Karl Marx (filósofo, sociólogo, historiador, economista, jornalista e revolucionário socialista, nascido na Prússia,1818-1883) foi o maior influenciador da expansão do ateísmo no mundo. Partindo do pressuposto que esta tese estava, supostamente, confirmada e demonstrada pelos filósofos anteriores, dedicou-se a aplicá-la na prática: a revolução e a construção do comunismo, a qual com a ajuda de Engels deu origem ao “ateísmo científico”, o caminho desejado, livre e necessário, ausente de obstáculos. Sem Deus, o homem sozinho e sem referências superiores ou divinas fica à mercê do mais forte, torna-se terreno fértil e perfeito para a estratégia da luta de classes, para ser dominado e despojado de todo o seu valor humano e reduzido a uma peça da engrenagem marxista.

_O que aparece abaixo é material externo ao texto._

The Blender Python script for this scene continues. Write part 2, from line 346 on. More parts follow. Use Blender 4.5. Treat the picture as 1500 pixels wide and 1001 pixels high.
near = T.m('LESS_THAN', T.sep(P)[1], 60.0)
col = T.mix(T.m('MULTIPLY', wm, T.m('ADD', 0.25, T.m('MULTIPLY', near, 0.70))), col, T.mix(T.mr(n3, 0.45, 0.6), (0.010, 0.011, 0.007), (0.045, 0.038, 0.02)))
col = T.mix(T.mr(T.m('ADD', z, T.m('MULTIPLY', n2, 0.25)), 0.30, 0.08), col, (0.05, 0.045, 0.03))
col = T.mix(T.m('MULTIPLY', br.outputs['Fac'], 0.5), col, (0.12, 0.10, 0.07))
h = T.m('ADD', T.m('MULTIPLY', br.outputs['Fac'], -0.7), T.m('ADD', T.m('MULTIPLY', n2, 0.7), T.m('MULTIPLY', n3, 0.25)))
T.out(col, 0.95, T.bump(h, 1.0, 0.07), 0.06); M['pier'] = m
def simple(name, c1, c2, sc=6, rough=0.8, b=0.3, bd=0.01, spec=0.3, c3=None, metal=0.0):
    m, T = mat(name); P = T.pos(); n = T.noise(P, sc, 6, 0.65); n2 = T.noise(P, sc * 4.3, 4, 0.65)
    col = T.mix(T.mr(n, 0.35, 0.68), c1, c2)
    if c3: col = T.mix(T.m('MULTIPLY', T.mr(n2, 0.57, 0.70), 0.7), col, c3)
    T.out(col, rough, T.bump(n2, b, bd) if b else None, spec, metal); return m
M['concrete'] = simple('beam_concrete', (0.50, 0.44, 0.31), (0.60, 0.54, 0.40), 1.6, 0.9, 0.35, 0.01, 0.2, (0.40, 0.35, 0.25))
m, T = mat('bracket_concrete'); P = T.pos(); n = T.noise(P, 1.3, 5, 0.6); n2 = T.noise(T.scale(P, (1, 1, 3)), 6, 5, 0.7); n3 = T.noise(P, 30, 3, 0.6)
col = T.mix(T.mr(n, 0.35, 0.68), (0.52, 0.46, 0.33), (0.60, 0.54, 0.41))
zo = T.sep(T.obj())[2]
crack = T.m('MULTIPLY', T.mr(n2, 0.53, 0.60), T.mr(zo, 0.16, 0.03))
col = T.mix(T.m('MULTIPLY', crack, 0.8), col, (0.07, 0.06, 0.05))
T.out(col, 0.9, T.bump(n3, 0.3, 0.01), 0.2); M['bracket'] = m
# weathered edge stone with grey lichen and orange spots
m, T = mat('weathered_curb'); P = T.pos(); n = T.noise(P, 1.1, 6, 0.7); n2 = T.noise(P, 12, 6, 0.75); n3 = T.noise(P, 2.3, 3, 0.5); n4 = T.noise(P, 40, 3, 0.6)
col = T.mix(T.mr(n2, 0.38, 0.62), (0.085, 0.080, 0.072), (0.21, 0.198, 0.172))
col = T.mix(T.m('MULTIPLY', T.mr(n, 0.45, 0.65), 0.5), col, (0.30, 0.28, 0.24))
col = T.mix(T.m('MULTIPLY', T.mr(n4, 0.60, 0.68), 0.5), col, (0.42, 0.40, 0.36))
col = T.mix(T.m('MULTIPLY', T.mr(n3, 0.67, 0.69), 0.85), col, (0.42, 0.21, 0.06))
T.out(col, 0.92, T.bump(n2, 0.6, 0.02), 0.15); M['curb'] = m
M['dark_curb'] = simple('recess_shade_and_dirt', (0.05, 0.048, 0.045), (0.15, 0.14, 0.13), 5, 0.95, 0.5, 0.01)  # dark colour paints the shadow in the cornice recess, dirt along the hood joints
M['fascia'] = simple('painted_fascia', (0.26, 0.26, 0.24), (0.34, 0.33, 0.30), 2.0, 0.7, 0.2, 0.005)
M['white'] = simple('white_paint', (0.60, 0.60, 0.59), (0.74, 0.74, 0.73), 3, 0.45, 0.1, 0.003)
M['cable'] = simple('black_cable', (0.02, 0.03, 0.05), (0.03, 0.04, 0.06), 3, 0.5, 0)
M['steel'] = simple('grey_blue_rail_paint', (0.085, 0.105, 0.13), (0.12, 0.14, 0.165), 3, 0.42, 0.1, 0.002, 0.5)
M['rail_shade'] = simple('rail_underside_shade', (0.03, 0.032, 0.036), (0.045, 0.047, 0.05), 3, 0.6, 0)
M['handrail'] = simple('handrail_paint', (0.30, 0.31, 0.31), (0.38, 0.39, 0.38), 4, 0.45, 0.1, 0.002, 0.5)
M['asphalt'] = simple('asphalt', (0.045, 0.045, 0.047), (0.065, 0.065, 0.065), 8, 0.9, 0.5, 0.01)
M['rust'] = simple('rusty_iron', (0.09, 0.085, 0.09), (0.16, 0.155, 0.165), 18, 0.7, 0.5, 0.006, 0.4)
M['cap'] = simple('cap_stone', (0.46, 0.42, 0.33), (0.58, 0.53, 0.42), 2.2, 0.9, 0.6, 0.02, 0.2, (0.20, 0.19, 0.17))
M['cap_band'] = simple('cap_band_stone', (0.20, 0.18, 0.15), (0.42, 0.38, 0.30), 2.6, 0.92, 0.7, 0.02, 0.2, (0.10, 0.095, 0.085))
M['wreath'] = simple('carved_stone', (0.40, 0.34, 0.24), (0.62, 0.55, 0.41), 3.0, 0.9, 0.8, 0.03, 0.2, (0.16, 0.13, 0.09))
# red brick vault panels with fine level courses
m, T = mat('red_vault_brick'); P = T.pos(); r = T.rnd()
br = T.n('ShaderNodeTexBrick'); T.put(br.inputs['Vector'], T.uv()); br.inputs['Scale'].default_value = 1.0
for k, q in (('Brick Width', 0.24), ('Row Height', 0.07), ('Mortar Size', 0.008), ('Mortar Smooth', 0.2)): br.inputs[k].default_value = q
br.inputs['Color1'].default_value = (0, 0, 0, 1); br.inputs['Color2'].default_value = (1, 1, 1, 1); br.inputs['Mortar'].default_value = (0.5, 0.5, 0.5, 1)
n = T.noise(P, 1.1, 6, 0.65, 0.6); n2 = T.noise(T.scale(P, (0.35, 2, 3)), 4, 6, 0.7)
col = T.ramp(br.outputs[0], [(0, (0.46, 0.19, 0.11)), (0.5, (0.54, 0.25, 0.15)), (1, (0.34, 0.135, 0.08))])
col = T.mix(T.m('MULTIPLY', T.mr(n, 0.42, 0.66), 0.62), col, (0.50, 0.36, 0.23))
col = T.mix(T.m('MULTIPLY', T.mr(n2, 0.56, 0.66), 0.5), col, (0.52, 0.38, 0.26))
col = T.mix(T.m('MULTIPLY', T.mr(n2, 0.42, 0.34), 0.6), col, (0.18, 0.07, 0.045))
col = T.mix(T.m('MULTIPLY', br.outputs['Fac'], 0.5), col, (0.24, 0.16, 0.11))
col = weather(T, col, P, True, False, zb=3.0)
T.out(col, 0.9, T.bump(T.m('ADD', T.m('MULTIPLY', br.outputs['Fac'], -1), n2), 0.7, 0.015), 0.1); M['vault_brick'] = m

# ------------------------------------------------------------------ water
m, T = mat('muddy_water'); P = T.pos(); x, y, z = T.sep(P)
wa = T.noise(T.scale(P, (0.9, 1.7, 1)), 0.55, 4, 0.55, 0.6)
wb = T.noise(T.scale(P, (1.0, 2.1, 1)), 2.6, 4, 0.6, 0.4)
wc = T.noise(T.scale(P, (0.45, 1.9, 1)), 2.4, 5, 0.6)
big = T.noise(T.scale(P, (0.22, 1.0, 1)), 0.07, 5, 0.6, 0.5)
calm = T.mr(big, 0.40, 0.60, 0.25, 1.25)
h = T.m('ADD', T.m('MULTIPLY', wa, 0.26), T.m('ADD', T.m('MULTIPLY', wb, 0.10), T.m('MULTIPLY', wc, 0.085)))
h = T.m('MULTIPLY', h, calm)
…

Também Friedrich Nietzsche (filósofo alemão, 1844-1900) seguiu o intento de negar a Deus e opor-se fortemente ao Cristianismo, não só porque o seu “coração altivo” se recusava a aceitá-Lo, mas também por um misto de rebeldia e revolta, fruto do seu carácter irónico. Porém os seus fracos conhecimentos de religião não lhe permitiram a construção racional nem a argumentação necessária para o fazer, limitando-se a ajudar a demolir o esvaziado deus hegeliano, na ânsia de conquistar mais “vontade de poder”.

Mais tarde, no século XX, Jean-Paul Sartre (escritor e filósofo francês 1905-1980), seguindo a tese dos filósofos anteriores, necessitava de negar a existência de Deus para poder proclamar a liberdade para o homem.

Em nome duma “amoralidade”, o guru do Maio de 68 não olhou a meios para atingir fins, aliás ele próprio defendia que “todos os meios são bons quando os fins são eficazes”. Longe duma reflexão filosófica sobre a religião, neste caso o Cristianismo, Sartre assume-se como um incansável ateu militante, com um invejável apoio na sua capacidade de escrever, não obstante ter-se lamentado de na sua vida não ter conhecido cristãos bons e fiéis ao Catecismo, mas só uma leve cultura de “aparência”, o que o levou a afastar-se cada vez mais.

A mediocridade burguesa do cristianismo tíbio nestes tempos de afastamento da prática religiosa também foi determinante na vida de outro grande filósofo e escritor existencialista francês, Albert Camus, representante já de outra forma de ateísmo, neste caso indiferentista. Escritor, filósofo, romancista, dramaturgo, jornalista e ensaísta franco-argelino, Camus (1913-1960) lamentava-se de que a sua família fosse mais supersticiosa do que religiosa, ninguém ia à missa e limitavam-se ao baptismo e aos sacramentos no final da vida. Ateu e Prémio Nobel da Literatura em 1957, afirmou que “ nada pode desencorajar a ânsia de divindade que existe no coração do homem”, uma poderosa constatação de como a condição humana fica desertificada, mergulhada num absurdo indescritível, ausente e carente de Deus.

Estas considerações podem levar-nos a reflectir como o ateísmo se instalou na Europa, não por uma reflexão profunda, racional e intelectual, mas por motivos pessoais, adoptando conclusões que outros haviam construído e estabelecido como fidedignas.

As grandes figuras da filosofia ateia entre 1850 e 1950 nunca abordaram seriamente a existência de um Deus a partir da razão, mas sim de categorias hegelianas, por motivos intrinsecamente pessoais, ou por uma forma de poder seguir em frente com teorias políticas que ambicionavam implementar.

Este deus negado pelos ateus foi adoptado pela inteligência de então, mas é um deus-nada sem qualquer relação com o Cristianismo, não é o Deus da Bíblia, nem dos teólogos, nem de São Tomás de Aquino, nem um Deus de Amor, mas sim o deus de Hegel, ou ainda de Espinosa, um nada, com laivos panteístas e uma necessidade imperiosa de protagonismo intelectual por parte dos seus autores.

Também poderemos concluir que ser cristão não é uma hipótese, nem uma aparência, nem uma imagem sem conteúdo; não chega parecê-lo, ser Cristão implica sê-lo de verdade, procurar ser outro Cristo no meio do mundo, ser um exemplo, uma referência, pois a sociedade, mesmo não crente, procura no cristão um sentido de vida com fé, coerência e transparência.